Chemical Engineering students succeeded in creating a high-capacity battery from tamarind peel which was converted into sulfur-dopped carbon nanosheets as the anode of a sodium ion battery instead of a graphite anode.

Electric vehicles have received more attention in recent years because of their potential to reduce CO2 emissions generated from petroleum fuels which are very high every year.

The existence of the battery industry is important because batteries are a major component in the manufacture of electric vehicles and electronic goods around us. The most commonly used batteries are lithium-ion batteries. However, lithium metal is classified as a rare earth metal with only 0.006% in the earth’s crust and its distribution is uneven.

We need to know that in 2022 the demand for lithium metal reaches 689,000 tons/year, this will lead to a lack of lithium supply. It will lead to the limited fulfillment of energy storage places.

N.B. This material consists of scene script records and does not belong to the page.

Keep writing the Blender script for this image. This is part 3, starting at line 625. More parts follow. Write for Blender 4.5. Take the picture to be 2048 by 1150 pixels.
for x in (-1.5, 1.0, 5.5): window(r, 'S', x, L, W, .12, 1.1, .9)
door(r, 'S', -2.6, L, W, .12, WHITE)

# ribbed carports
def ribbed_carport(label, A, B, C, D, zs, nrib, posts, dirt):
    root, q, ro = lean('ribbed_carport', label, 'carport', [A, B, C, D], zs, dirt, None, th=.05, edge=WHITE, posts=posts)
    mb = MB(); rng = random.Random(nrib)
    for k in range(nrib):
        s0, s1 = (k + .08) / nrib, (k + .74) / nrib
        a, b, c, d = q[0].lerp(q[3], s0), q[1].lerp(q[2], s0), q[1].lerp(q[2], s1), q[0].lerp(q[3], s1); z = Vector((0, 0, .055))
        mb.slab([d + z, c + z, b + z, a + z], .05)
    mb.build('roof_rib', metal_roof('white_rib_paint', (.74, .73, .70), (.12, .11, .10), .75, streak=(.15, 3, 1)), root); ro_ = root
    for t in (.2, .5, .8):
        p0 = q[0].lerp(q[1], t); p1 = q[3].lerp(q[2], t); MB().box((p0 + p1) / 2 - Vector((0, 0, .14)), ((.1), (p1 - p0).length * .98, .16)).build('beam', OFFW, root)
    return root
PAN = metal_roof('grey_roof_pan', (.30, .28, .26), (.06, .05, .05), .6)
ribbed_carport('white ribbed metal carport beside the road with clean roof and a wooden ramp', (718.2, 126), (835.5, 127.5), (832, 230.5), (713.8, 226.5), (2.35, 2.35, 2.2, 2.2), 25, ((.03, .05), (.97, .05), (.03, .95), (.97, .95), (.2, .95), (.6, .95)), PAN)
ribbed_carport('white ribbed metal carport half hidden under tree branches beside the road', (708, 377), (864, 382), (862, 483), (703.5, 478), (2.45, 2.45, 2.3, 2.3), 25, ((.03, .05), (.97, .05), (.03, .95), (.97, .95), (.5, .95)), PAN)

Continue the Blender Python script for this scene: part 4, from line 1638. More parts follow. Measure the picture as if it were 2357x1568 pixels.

On the other hand, sodium-ion battery innovation has the potential to be developed as a lithium-ion replacement. Sodium metal has a considerable amount in seawater, earth’s crust, and components of plants so its use will also be more economical than lithium metal.

Materials that are often used as anodes in Sodium-Ion batteries are carbon or graphite. However, sodium ions have a larger size compared to lithium ions so the addition of sodium to the graphite anode can cause volume expansion and destruction due to the less surface area of ​​graphite.

In an effort to improve the performance of the Sodium-Ion battery, five Chemical Engineering students, Faculty of Engineering Universitas Brawijaya (FT-UB) under the name of the TC-ONE team, conducted research on the manufacture (Innovation of Sulfur Carbon Nanosheets of Tamarind Skin as the Anode of Future Sodium-Ion Batteries).

Kinanti Amartia Permadi with her four partners; Nabila Sahya Tartila, Salsabila Rahmah, Muhammad Haidar Baqir, and Wahyu Diski Pratama claim that activated carbon from tamarind peel can produce the highest specific capacity reaching 412 F/g.

By making a sodium ion battery anode derived from tamarind peel into a carbon nanosheet, it will produce the highest ionic storage that is microporous with nanoscale production. To improve its performance, carbon nanosheets are doped with sulfur.

This dopping has many advantages including the addition of a Faraday reaction to increase the storage capacity of Na+, increase the specific surface area for the reaction, increase electronegativity and better electrical conductivity, and expand the distance between layers for the absorption and transfer of Na+ in the charge/charge process. discharges.

With this work, the TC-ONE team succeeded in obtaining research funds from the Ministry of Higher Education in the Student Creativity Week (PKM) in the field of Exact Research.

“We hope that the existence of TC-ONE can contribute significantly to the development of industrial progress in the field of renewable energy in realizing an energy-independent Indonesia in 2045,” said Kinanti.

Under the guidance of Supriyono, S.T., M.T., the team will fight to take part in the selection of the upcoming XXXV 2022 National Student Scientific Week (PIMNAS).